I like to use exposure compensation on my camera to brighten or darken my images.
The Exposure module has a toggle called compensate camera exposure to negate the effect of exposure compensation. Since I use exposure compensation to brighten and darken, I do not need the negation, and have the toggle switched off. This works well.
(I think the toggle should be off by default. I’d venture that most people expect over-exposed shots to be brighter. But that’s not the point of this post.)
However, I noticed that the Filmic module also changes its white/black relative exposure to a different range depending on the exposure compensation. For example, it will set them to -7.25/+5.20 for a -1 EV exposed image, -7.75/+4.40 for a 0 EV image, and -8.25/+3.60 for a +1 EV image in the following example files:
- -1 EV: _DSF8122.raf (23.8 MB)
- 0 EV: _DSF8123.raf (26.5 MB)
- +1 EV: _DSF8124.raf (28.3 MB)
(please add an additional +1 EV in the Exposure module to all three images to counter the camera’s highlight preservation mode)
It seems to me that Filmic expects compensate camera exposure to be switched on, and changes its dynamic range accordingly.
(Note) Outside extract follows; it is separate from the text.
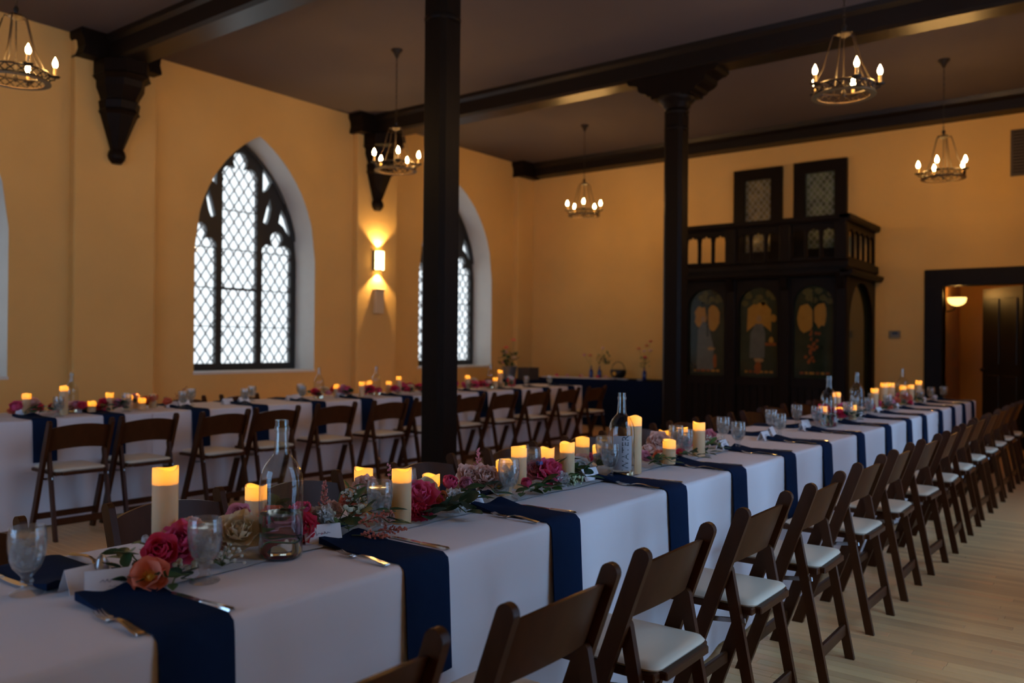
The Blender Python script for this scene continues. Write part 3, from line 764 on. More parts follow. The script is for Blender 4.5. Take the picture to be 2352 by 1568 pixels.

For me however, with compensate camera exposure switched off, this just results in an ugly default rendering, and had me quite angry and confused for a while. And that is kind of a shame (although easily remedied with a default preset).
Is this behavior intentional? Shouldn’t there be a compensate camera exposure toggle in Filmic RGB as well as in the Exposure module?
If you use Exposure Compensation in your camera for brightening and darkening your shots like I do, you should (to the best of my understanding):
- Preset Filmic RGB to a fixed white/black relative exposure to prevent it from changing the rendering.
- Preset Exposure to toggle off compensate camera exposure.